THE TASK
Scan the listing below for the word "picture" and state how many lines hold it. Write nothing but the number.
↓
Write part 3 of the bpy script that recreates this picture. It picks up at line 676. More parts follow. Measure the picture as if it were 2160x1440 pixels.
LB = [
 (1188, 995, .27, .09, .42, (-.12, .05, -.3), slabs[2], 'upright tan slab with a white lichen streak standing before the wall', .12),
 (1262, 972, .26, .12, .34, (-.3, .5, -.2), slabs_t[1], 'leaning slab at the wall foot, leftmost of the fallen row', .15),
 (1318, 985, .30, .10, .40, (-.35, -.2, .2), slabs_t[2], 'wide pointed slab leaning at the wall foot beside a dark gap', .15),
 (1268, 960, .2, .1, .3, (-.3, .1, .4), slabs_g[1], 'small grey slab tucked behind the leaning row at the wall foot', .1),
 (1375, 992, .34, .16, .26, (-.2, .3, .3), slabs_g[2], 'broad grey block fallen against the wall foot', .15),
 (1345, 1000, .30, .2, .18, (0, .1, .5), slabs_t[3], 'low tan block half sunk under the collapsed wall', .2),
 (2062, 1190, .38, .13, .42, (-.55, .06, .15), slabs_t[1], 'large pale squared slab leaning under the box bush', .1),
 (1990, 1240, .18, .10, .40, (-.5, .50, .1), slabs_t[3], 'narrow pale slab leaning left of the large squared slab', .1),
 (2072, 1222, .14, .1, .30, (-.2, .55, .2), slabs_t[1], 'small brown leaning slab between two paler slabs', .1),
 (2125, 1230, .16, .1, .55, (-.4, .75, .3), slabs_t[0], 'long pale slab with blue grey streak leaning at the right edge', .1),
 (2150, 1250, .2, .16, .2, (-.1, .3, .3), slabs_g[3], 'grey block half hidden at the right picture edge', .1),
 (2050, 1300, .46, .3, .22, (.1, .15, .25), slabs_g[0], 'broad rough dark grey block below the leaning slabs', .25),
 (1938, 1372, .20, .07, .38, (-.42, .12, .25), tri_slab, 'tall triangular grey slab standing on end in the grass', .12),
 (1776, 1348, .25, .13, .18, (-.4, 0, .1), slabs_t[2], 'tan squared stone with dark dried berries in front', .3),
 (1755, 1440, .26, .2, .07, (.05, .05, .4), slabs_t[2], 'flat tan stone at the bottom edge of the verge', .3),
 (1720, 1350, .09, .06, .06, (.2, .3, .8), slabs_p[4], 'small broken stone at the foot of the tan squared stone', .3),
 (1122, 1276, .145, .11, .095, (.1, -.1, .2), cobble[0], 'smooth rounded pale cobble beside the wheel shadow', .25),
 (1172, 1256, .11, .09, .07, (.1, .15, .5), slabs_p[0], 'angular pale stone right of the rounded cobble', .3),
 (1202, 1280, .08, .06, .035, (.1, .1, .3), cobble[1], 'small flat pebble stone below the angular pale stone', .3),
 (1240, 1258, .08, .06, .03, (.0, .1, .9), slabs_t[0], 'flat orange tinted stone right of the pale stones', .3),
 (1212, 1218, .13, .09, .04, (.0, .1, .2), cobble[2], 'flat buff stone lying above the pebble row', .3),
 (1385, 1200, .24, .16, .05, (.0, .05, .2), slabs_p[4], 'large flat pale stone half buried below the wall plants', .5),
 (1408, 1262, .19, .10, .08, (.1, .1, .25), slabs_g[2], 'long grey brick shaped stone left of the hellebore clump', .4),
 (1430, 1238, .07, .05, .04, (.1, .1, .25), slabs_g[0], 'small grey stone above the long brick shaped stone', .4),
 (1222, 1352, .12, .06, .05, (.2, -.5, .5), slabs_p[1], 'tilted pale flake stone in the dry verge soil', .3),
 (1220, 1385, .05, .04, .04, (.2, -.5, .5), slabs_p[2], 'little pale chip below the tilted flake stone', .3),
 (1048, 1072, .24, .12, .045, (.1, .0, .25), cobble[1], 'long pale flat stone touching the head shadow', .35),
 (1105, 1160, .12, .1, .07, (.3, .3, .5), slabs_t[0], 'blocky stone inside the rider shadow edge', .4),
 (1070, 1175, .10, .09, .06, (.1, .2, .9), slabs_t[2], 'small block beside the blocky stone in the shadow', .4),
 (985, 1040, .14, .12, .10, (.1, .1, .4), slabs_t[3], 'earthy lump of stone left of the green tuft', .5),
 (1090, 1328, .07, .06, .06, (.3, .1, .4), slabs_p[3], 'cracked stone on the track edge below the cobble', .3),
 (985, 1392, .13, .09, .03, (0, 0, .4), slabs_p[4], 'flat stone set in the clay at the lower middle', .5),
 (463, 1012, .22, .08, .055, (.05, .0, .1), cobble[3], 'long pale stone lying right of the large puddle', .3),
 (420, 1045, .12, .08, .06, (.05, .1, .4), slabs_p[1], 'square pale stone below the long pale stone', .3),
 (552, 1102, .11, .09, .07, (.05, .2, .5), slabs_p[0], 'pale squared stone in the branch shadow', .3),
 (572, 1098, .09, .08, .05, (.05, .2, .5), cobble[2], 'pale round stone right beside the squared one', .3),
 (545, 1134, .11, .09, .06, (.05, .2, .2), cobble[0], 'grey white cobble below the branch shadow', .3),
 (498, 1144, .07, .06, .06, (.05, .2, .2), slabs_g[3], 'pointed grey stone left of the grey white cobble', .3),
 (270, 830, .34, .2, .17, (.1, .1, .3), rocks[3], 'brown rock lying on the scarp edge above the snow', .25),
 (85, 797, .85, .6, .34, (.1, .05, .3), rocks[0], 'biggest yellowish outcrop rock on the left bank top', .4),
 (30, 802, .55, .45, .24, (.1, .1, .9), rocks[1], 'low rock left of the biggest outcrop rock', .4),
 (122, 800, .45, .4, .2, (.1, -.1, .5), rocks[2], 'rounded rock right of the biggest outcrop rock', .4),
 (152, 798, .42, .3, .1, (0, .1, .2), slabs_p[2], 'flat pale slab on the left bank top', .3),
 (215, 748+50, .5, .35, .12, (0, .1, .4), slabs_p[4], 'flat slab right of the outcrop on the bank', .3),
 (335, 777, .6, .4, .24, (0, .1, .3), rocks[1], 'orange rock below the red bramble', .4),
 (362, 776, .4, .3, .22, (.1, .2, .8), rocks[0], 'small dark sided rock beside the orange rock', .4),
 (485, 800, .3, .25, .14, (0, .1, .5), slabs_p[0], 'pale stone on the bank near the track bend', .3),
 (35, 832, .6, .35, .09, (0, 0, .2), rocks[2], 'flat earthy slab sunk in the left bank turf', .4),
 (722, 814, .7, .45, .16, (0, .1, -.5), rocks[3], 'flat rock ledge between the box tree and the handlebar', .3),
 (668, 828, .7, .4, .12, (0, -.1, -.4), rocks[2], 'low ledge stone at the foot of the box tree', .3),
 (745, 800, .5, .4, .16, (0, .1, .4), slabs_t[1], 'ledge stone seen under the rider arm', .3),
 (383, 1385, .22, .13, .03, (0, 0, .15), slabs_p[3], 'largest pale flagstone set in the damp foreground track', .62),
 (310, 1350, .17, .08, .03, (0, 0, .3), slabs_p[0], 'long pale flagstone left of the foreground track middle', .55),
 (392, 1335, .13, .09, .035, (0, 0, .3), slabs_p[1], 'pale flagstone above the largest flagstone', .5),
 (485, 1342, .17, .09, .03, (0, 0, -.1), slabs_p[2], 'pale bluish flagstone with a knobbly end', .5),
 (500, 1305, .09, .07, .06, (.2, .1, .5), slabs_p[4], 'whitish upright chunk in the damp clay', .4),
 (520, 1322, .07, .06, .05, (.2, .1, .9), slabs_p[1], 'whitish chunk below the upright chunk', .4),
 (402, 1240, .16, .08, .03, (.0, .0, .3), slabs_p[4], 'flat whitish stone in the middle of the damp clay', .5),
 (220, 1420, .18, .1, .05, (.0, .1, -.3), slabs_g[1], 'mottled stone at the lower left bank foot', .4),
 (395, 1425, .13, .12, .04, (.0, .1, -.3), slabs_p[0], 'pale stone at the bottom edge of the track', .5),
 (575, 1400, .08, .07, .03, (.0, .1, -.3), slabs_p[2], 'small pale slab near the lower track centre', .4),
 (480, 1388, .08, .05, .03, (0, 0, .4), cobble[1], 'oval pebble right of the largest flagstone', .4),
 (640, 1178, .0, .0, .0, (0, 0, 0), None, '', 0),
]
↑
EXERCISE SOLUTION
2